Pertanto, l’affermazione secondo cui la prescrizione deontologica si ispira a “criteri penalistici” va intesa cum grano salis, ad ulteriore dimostrazione del fatto che i due ordinamenti -penale e deontologico- sono autonomi e indipendenti (art. 54 L. n. 247 cit.), fatta ovviamente eccezione per gli effetti di certi giudicati (ad es., non quello di irrilevanza penale del fatto).

Ma c’è da fare, forse, un’ulteriore precisazione, a corollario. Perché non è neppure del tutto vero che il termine massimo prescrizionale non possa essere superato mai, neppure nel caso di sua sospensione.
Infatti, nell’ipotesi della (nuova e mitigata) “pregiudizialità” penale, la prescrizione è sospesa (art. 54, co. 2, L. n. 247 cit.) e non inizia a decorrere “in ogni caso” dal fatto (penalmente e deontologicamente) illecito, ma dal passaggio in giudicato della sentenza penale, con conseguente sforamento del tetto massimo di 7 anni e mezzo per espressa deroga normativa (art. 56, co. 2, L. n. 247 cit.).
Rimane allora da chiedersi se vi siano allora altre ipotesi di sospensione della prescrizione disciplinare e che effetti abbiano sul termine massimo.
A differenza del penale, in sede deontologica non sono previste espressamente altre ipotesi di sospensione della prescrizione, come ad esempio nel caso di rinvii per legittimo impedimento, i quali pertanto non giustificherebbero lo sforamento del termine massimo della prescrizione, tornando ad operare l’inciso “in nessun caso” (art. 56), salvo ritenere ammissibili interpretazioni analogiche della disciplina penalistica, nei limiti in cui questa possa essere applicata al procedimento disciplinare dinanzi al CDD in quanto compatibili (art. 59, lett. n, L. n. 247 cit.), mentre dinanzi al CNF mancherebbe pure tale possibilità integrativa, limitata alle norme del codice di procedura civile (art. 37 L. n. 247 cit.).

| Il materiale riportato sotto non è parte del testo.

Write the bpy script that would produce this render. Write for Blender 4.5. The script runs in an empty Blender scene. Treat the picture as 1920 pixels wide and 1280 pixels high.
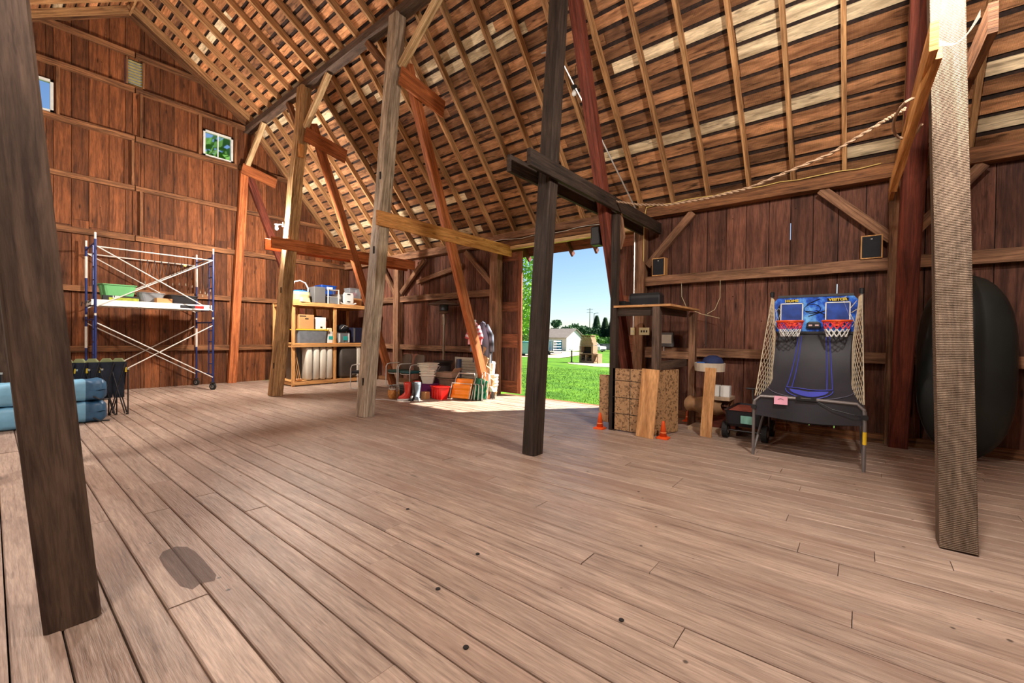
import bpy, math, random
from mathutils import Vector, Matrix
R = random.Random(7)
SC = bpy.context.scene
COL = SC.collection
PI = math.pi

# ------------------------------------------------------------------ camera, light, exposure
def set_camera():
    yaw, pitch, roll = math.radians(39.3), math.radians(-0.7335), math.radians(0.7056)
    cy, sy, cp, sp, cr, sr = math.cos(yaw), math.sin(yaw), math.cos(pitch), math.sin(pitch), math.cos(roll), math.sin(roll)
    f = Vector((-sy*cp, cy*cp, sp)); r = Vector((cy, sy, 0)); u = r.cross(f)
    r, u = r*cr+u*sr, u*cr-r*sr
    cd = bpy.data.cameras.new('camera'); cam = bpy.data.objects.new('camera', cd); COL.objects.link(cam)
    M = Matrix((r, u, -f)).transposed().to_4x4(); M.translation = Vector((0, 0, 1.45))
    cam.matrix_world = M
    cd.sensor_width = 36; cd.lens = 801.9/1920*36; cd.clip_end = 600; cd.clip_start = .05
    SC.camera = cam
set_camera()

SUN_AZ = Vector((.586, .81, 0))      # horizontal direction towards the sun
SUN_EL = math.radians(43)
w = bpy.data.worlds.new('world'); SC.world = w; w.use_nodes = True
nt = w.node_tree; nt.nodes.clear()
wo = nt.nodes.new('ShaderNodeOutputWorld'); bg = nt.nodes.new('ShaderNodeBackground')
sky = nt.nodes.new('ShaderNodeTexSky'); sky.sky_type = 'NISHITA'; sky.sun_disc = False
sky.sun_elevation = SUN_EL; sky.sun_rotation = math.atan2(SUN_AZ.x, SUN_AZ.y); sky.air_density = 1.0; sky.dust_density = .3; sky.ozone_density = 4.0
bg.inputs['Strength'].default_value = .175
nt.links.new(sky.outputs[0], bg.inputs[0]); nt.links.new(bg.outputs[0], wo.inputs[0])
sd = bpy.data.lights.new('sun', 'SUN'); sd.energy = 22.0; sd.angle = math.radians(.7); sd.color = (1, .95, .86)
sun = bpy.data.objects.new('sun', sd); COL.objects.link(sun)
sdir = Vector((SUN_AZ.x*math.cos(SUN_EL), SUN_AZ.y*math.cos(SUN_EL), math.sin(SUN_EL)))
sun.rotation_euler = sdir.to_track_quat('Z', 'Y').to_euler(); sun.location = (10, 25, 20)
LAMP_W = 530; LAMP_COL = (1, .93, .86)
vs = SC.view_settings; vs.view_transform = 'Standard'; vs.look = 'None'; vs.gamma = 1; vs.exposure = 0.0; vs.use_curve_mapping = False

# ------------------------------------------------------------------ helpers
def lin(c):
    f = lambda v: (v/255/12.92) if v/255 <= .04045 else ((v/255+.055)/1.055)**2.4
    return (f(c[0]), f(c[1]), f(c[2]), 1)
def nodemat(name):
    m = bpy.data.materials.new(name); m.use_nodes = True
    n = m.node_tree; b = n.nodes['Principled BSDF']; return m, n, b
def plain(name, col, rough=.6, metal=0, noise=.12, scale=8, bump=.0, emit=0, alpha=None, trans=0, spec=None):
    m, n, b = nodemat(name); c = lin(col)
    tc = n.nodes.new('ShaderNodeTexCoord'); oi = n.nodes.new('ShaderNodeObjectInfo')
    ad = n.nodes.new('ShaderNodeVectorMath'); ad.operation = 'ADD'
    n.links.new(tc.outputs['Object'], ad.inputs[0]); n.links.new(oi.outputs['Random'], ad.inputs[1])
    no = n.nodes.new('ShaderNodeTexNoise'); no.inputs['Scale'].default_value = scale; no.inputs['Detail'].default_value = 5
    n.links.new(ad.outputs[0], no.inputs['Vector'])
    mr = n.nodes.new('ShaderNodeMapRange'); mr.inputs[1].default_value = .25; mr.inputs[2].default_value = .75
    mr.inputs[3].default_value = 1-noise; mr.inputs[4].default_value = 1+noise
    n.links.new(no.outputs[0], mr.inputs[0])
    mx = n.nodes.new('ShaderNodeVectorMath'); mx.operation = 'SCALE'; mx.inputs[0].default_value = c[:3]
    n.links.new(mr.outputs[0], mx.inputs['Scale']); n.links.new(mx.outputs[0], b.inputs['Base Color'])
    b.inputs['Roughness'].default_value = rough; b.inputs['Metallic'].default_value = metal
    if spec is not None: b.inputs['Specular IOR Level'].default_value = spec
    if bump:
        bp = n.nodes.new('ShaderNodeBump'); bp.inputs['Strength'].default_value = bump; bp.inputs['Distance'].default_value = .01
        n.links.new(no.outputs[0], bp.inputs['Height']); n.links.new(bp.outputs[0], b.inputs['Normal'])
    if emit: b.inputs['Emission Color'].default_value = c; b.inputs['Emission Strength'].default_value = emit
    if alpha is not None: b.inputs['Alpha'].default_value = alpha
    if trans: b.inputs['Transmission Weight'].default_value = trans
    return m
def wood(name, dark, light, var=.35, gs=26, knots=.5, rough=.75, saw=0, blotch=.5, red=0.0, bump=.35, dirt=None, nails=0, cracks=0):
    m, n, b = nodemat(name); N = n.nodes.new; L = n.links.new
    uv = N('ShaderNodeUVMap'); oi = N('ShaderNodeObjectInfo')
    off = N('ShaderNodeVectorMath'); off.operation = 'SCALE'; off.inputs[0].default_value = (37.1, 91.7, 13.3); L(oi.outputs['Random'], off.inputs['Scale'])
    ad = N('ShaderNodeVectorMath'); L(uv.outputs[0], ad.inputs[0]); L(off.outputs[0], ad.inputs[1])
    def noise(sx, sy, det=5, dis=0.4, rg=.6):
        mp = N('ShaderNodeMapping'); mp.inputs['Scale'].default_value = (sx, sy, 1); L(ad.outputs[0], mp.inputs[0])
        t = N('ShaderNodeTexNoise'); t.inputs['Scale'].default_value = 1; t.inputs['Detail'].default_value = det
        t.inputs['Distortion'].default_value = dis; t.inputs['Roughness'].default_value = rg; L(mp.outputs[0], t.inputs['Vector']); return t.outputs[0]
    g = noise(1.1, gs, 6, .9); fine = noise(7, gs*5, 3, .2); bl = noise(1.3, 4.5, 4, .5)
    cr = N('ShaderNodeValToRGB'); cr.color_ramp.elements[0].position = .33; cr.color_ramp.elements[0].color = lin(dark)
    cr.color_ramp.elements[1].position = .62; cr.color_ramp.elements[1].color = lin(light); L(g, cr.inputs[0])
    def mixm(a, fac, k0, k1, lo=.3, hi=.7):
        mr = N('ShaderNodeMapRange'); mr.inputs[1].default_value = lo; mr.inputs[2].default_value = hi; mr.inputs[3].default_value = k0; mr.inputs[4].default_value = k1
        L(fac, mr.inputs[0]); s = N('ShaderNodeVectorMath'); s.operation = 'SCALE'; L(a, s.inputs[0]); L(mr.outputs[0], s.inputs['Scale']); return s.outputs[0]
    c = mixm(cr.outputs[0], fine, .75, 1.2); c = mixm(c, bl, 1-blotch, 1+blotch*.5); c = mixm(c, oi.outputs['Random'], 1-var, 1+var, 0, 1)
    if dirt:
        d = noise(.5, .9, 5, .8); mr = N('ShaderNodeMapRange'); mr.inputs[1].default_value = .5; mr.inputs[2].default_value = .75; L(d, mr.inputs[0])
        mx = N('ShaderNodeMix'); mx.data_type = 'RGBA'; L(mr.outputs[0], mx.inputs[0]); L(c, mx.inputs[6]); mx.inputs[7].default_value = lin(dirt); c = mx.outputs[2]
    if cracks:
        ck = noise(1.7, gs*1.6, 3, 1.6, .5); c = mixm(c, ck, 1-cracks, 1, .33, .40)
    if knots:
        mp = N('ShaderNodeMapping'); mp.inputs['Scale'].default_value = (1.6, 6, 1); L(ad.outputs[0], mp.inputs[0])
        v = N('ShaderNodeTexVoronoi'); v.inputs['Scale'].default_value = 1; L(mp.outputs[0], v.inputs['Vector'])
        c = mixm(c, v.outputs['Distance'], 1-knots, 1, .05, .13)
    if nails:
        v = N('ShaderNodeTexVoronoi'); v.inputs['Scale'].default_value = nails; L(ad.outputs[0], v.inputs['Vector'])
        c = mixm(c, v.outputs['Distance'], .25, 1, .03, .06)
    h = g
    if saw:
        mp = N('ShaderNodeMapping'); mp.inputs['Scale'].default_value = (saw, saw*.3, 1); L(ad.outputs[0], mp.inputs[0])
        wv = N('ShaderNodeTexWave'); wv.inputs['Scale'].default_value = 1; wv.inputs['Distortion'].default_value = 5; wv.inputs['Detail'].default_value = 2; wv.inputs['Detail Scale'].default_value = .16
        L(mp.outputs[0], wv.inputs['Vector']); c = mixm(c, wv.outputs[1], .72, 1.18, .1, .9)
        m2 = N('ShaderNodeMath'); m2.operation = 'ADD'; L(g, m2.inputs[0]); L(wv.outputs[1], m2.inputs[1]); h = m2.outputs[0]
    L(c, b.inputs['Base Color']); b.inputs['Roughness'].default_value = rough; b.inputs['Specular IOR Level'].default_value = .25
    if bump:
        ma = N('ShaderNodeMath'); ma.operation = 'ADD'; L(h, ma.inputs[0]); L(fine, ma.inputs[1])
        bp = N('ShaderNodeBump'); bp.inputs['Strength'].default_value = bump; bp.inputs['Distance'].default_value = .008; L(ma.outputs[0], bp.inputs['Height']); L(bp.outputs[0], b.inputs['Normal'])
    return m

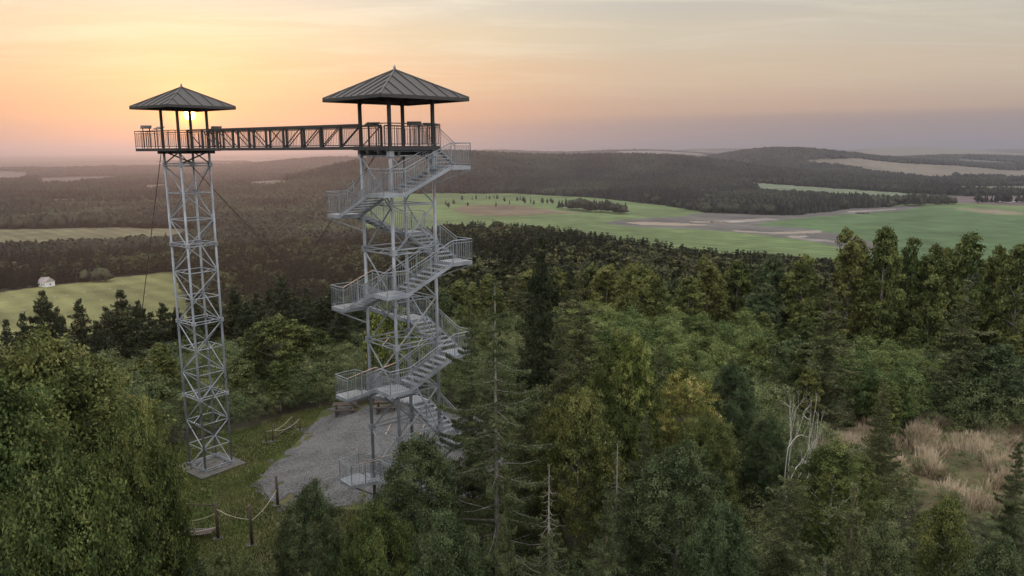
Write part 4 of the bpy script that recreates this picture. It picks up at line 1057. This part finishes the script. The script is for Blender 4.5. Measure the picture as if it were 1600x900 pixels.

In conclusione, la nuova prescrizione disciplinare:

  • si discosta dai principi civilistici dettati in tema di interruzione, la quale infatti in sede deontologica (e a differenza del civile) trova il limite del termine prescrizionale massimo e non ha effetto permanente in sede giurisdizionale;
  • si discosta altresì dai principi penalistici dettati in tema di sospensione, la quale infatti in sede deontologica (e a differenza del penale) non incide sul termine prescrizionale massimo al pari della interruzione, fatta eccezione per il caso espressamente previsto nel caso di pregiudizialità penale.

Riterrei quindi confermata la specialità ovvero la pressoché perfetta autonomia dell’Ordinamento deontologico dagli altri Ordinamenti, i quali ultimi rispetto al primo svolgono una mera funzione sussidiaria nei limiti di un giudizio di compatibilità d’insieme, e ciò non solo in termini di impostazione generale (ciò che è lecito civilisticamente o penalmente può invece rilevare disciplinarmente) ma anche di dettaglio e procedimentale, come appunto in tema di prescrizione.